プロセッサ内に発見された、「Meltdown」と「Spectre」と名付けられた脆弱性については、依然としてその詳細が明らかにされていないため、複数の問題が引き起こされ、今も問題は続いている。これは、オーストラリアのシドニーで開催されたオープンソース関連のソフトウェアカンファレンス「linux.conf.au 2018」で現地時間1月25日に語られた内容だ。
ソフトウェア内でセキュリティ脆弱性が発見された場合は通常、対応策が配布可能になるまで、その脆弱性に関する情報は非公開とされる。これは実績のある、そして一般に理解されてもいるプロセスだ。しかし、今回のハードウェア脆弱性の場合、ものごとはそれほど円滑には進まなかった。
Linuxカーネルのドキュメント保守担当者であり、The Linux Foundationのテクニカルアドバイザリボード(Technical Advisory Board:TAB)のメンバーでもあるJonathan Corbet氏は、「通常の場合、情報統制の期間が終了した時点で、今後の予定とともに、起こっていたことのほぼ全容が開示される」と述べた。
そして同氏は「MeltdownとSpectreに関しては、何が起こり、どのような対処がなされたのか、(Intelに)一報が入ってからLinuxカーネルコミュニティーに情報提供がなされ始めるまでのおよそ3カ月の間に何が起こっていたのかについて、明かされていないことが今でもたくさんある」と続けた。
同氏はさらに「われわれのコミュニティーでは、情報開示のための仕組みが確立されており、この種の問題の多くを、少なくともわれわれが直面した問題のほとんどをそれによって解決してきている。これは完璧とは言えないものの、極めて適切に機能している。しかし今回、この仕組みは使われなかった。今回の開示プロセスはまったく異なるかたちで進められたのだ。何故だろうか?実際のところ、私はその答えを持ち合わせていない」と述べた。
Microsoftでオープンソースソフトウェアやコンテナ、Linuxに取り組んでいるJess Frazelle氏はもっと手厳しかった(ただFrazelle氏は、同カンファレンスにおける他のパネリストらと同様、個人の立場で語っていた)。

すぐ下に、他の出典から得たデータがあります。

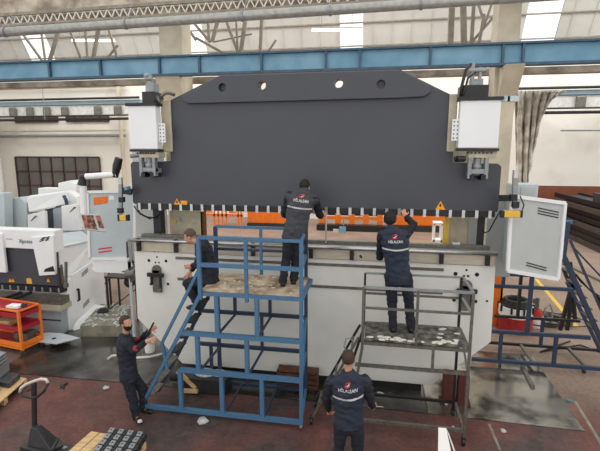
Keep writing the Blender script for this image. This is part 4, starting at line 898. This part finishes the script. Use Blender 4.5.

「私の考えを述べると、今後このような問題を引き起こさないようにするには、ここまでひどい極端なかん口令を避けることだ」(Frazelle氏)
今回の秘密主義には現実離れしたところがあり、カフカの世界のように不条理なところさえある。
Corbet氏は、「今回のカンファレンスにおける公の場で、これら脆弱性の名称さえ口にすることを禁じられていると述べた人々もいる」と語り、IntelのCasey Schaufler氏に言及した。
Schaufler氏はLinuxカーネルにおけるセキュリティの未来に関するセッションを担当していたが、20年以上前の「Pentium FDIVバグ」以来、最大となる今回の問題について、その名称を口にすることすら禁じられていた。
Corbet氏は「このような状況は終わりを迎えてほしい」と述べたうえで、「詳細すべてが明らかにされ、次に脆弱性が発見された際により優れた対処法を見出せるよう、少なくとも業界レベルで終止符を打つようにしてもらいたい」と語った。